[start of COLLECTED MATERIAL]
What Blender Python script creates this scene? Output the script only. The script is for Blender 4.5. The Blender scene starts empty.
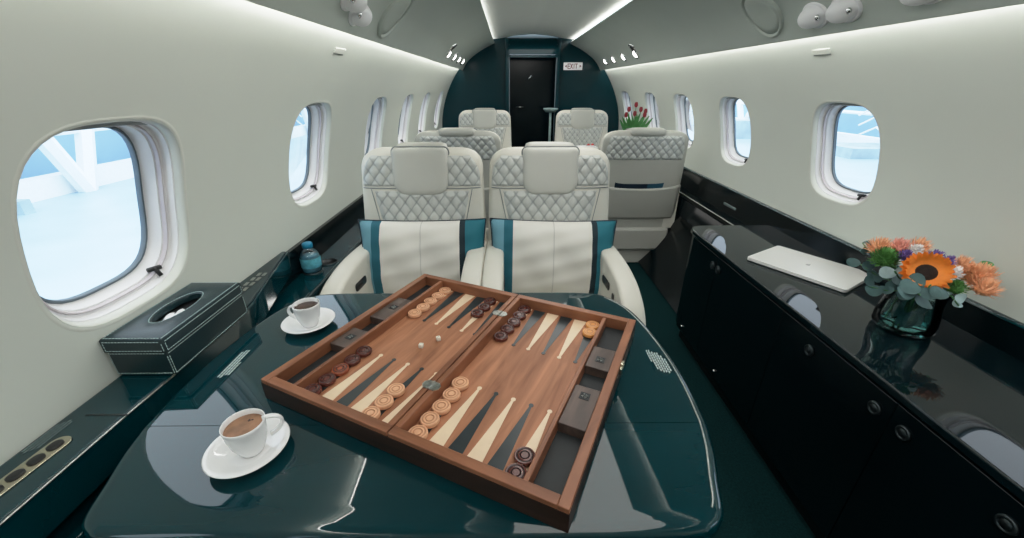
import bpy, bmesh, math, random
from mathutils import Vector, Matrix
random.seed(7)
H = 1.24            # camera height; all heights below are written relative to the eye level and lifted by H
CX = 0.265          # cabin centre line
PI = math.pi
col = bpy.context.scene.collection
sc = bpy.context.scene

# ------------------------------------------------------------------ materials
def mat(name, color, rough=.5, metal=0., bump=0., bscale=50., coat=0., emis=None, estr=0., noise=0., nscale=8., spec=.5, sheen=0., stretch=None):
    m = bpy.data.materials.new(name); m.use_nodes = True
    nt = m.node_tree; b = nt.nodes['Principled BSDF']
    b.inputs['Base Color'].default_value = (*color, 1); b.inputs['Roughness'].default_value = rough
    b.inputs['Metallic'].default_value = metal; b.inputs['Coat Weight'].default_value = coat
    b.inputs['Coat Roughness'].default_value = .03
    b.inputs['Specular IOR Level'].default_value = spec
    b.inputs['Sheen Weight'].default_value = sheen
    if emis: b.inputs['Emission Color'].default_value = (*emis, 1); b.inputs['Emission Strength'].default_value = estr
    tc = nt.nodes.new('ShaderNodeTexCoord'); src = tc.outputs['Object']
    if stretch:
        mp = nt.nodes.new('ShaderNodeMapping'); mp.inputs['Scale'].default_value = stretch
        nt.links.new(src, mp.inputs['Vector']); src = mp.outputs['Vector']
    if noise:
        n = nt.nodes.new('ShaderNodeTexNoise'); n.inputs['Scale'].default_value = nscale; n.inputs['Detail'].default_value = 5
        nt.links.new(src, n.inputs['Vector'])
        r = nt.nodes.new('ShaderNodeValToRGB')
        r.color_ramp.elements[0].position = .3; r.color_ramp.elements[1].position = .7
        r.color_ramp.elements[0].color = (*[c*(1-noise) for c in color], 1)
        r.color_ramp.elements[1].color = (*[min(1, c*(1+noise)) for c in color], 1)
        nt.links.new(n.outputs['Fac'], r.inputs['Fac']); nt.links.new(r.outputs['Color'], b.inputs['Base Color'])
    if bump:
        n = nt.nodes.new('ShaderNodeTexNoise'); n.inputs['Scale'].default_value = bscale; n.inputs['Detail'].default_value = 4
        nt.links.new(src, n.inputs['Vector'])
        bp = nt.nodes.new('ShaderNodeBump'); bp.inputs['Strength'].default_value = bump; bp.inputs['Distance'].default_value = .002
        nt.links.new(n.outputs['Fac'], bp.inputs['Height']); nt.links.new(bp.outputs['Normal'], b.inputs['Normal'])
    return m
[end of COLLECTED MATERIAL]
STATED PROBLEM: Return to the listing above and set it down exactly, leaving out its pictures.

CORRECT OUTPUT:
What Blender Python script creates this scene? Output the script only. The script is for Blender 4.5. The Blender scene starts empty.
import bpy, bmesh, math, random
from mathutils import Vector, Matrix
random.seed(7)
H = 1.24            # camera height; all heights below are written relative to the eye level and lifted by H
CX = 0.265          # cabin centre line
PI = math.pi
col = bpy.context.scene.collection
sc = bpy.context.scene

# ------------------------------------------------------------------ materials
def mat(name, color, rough=.5, metal=0., bump=0., bscale=50., coat=0., emis=None, estr=0., noise=0., nscale=8., spec=.5, sheen=0., stretch=None):
    m = bpy.data.materials.new(name); m.use_nodes = True
    nt = m.node_tree; b = nt.nodes['Principled BSDF']
    b.inputs['Base Color'].default_value = (*color, 1); b.inputs['Roughness'].default_value = rough
    b.inputs['Metallic'].default_value = metal; b.inputs['Coat Weight'].default_value = coat
    b.inputs['Coat Roughness'].default_value = .03
    b.inputs['Specular IOR Level'].default_value = spec
    b.inputs['Sheen Weight'].default_value = sheen
    if emis: b.inputs['Emission Color'].default_value = (*emis, 1); b.inputs['Emission Strength'].default_value = estr
    tc = nt.nodes.new('ShaderNodeTexCoord'); src = tc.outputs['Object']
    if stretch:
        mp = nt.nodes.new('ShaderNodeMapping'); mp.inputs['Scale'].default_value = stretch
        nt.links.new(src, mp.inputs['Vector']); src = mp.outputs['Vector']
    if noise:
        n = nt.nodes.new('ShaderNodeTexNoise'); n.inputs['Scale'].default_value = nscale; n.inputs['Detail'].default_value = 5
        nt.links.new(src, n.inputs['Vector'])
        r = nt.nodes.new('ShaderNodeValToRGB')
        r.color_ramp.elements[0].position = .3; r.color_ramp.elements[1].position = .7
        r.color_ramp.elements[0].color = (*[c*(1-noise) for c in color], 1)
        r.color_ramp.elements[1].color = (*[min(1, c*(1+noise)) for c in color], 1)
        nt.links.new(n.outputs['Fac'], r.inputs['Fac']); nt.links.new(r.outputs['Color'], b.inputs['Base Color'])
    if bump:
        n = nt.nodes.new('ShaderNodeTexNoise'); n.inputs['Scale'].default_value = bscale; n.inputs['Detail'].default_value = 4
        nt.links.new(src, n.inputs['Vector'])
        bp = nt.nodes.new('ShaderNodeBump'); bp.inputs['Strength'].default_value = bump; bp.inputs['Distance'].default_value = .002
        nt.links.new(n.outputs['Fac'], bp.inputs['Height']); nt.links.new(bp.outputs['Normal'], b.inputs['Normal'])
    return m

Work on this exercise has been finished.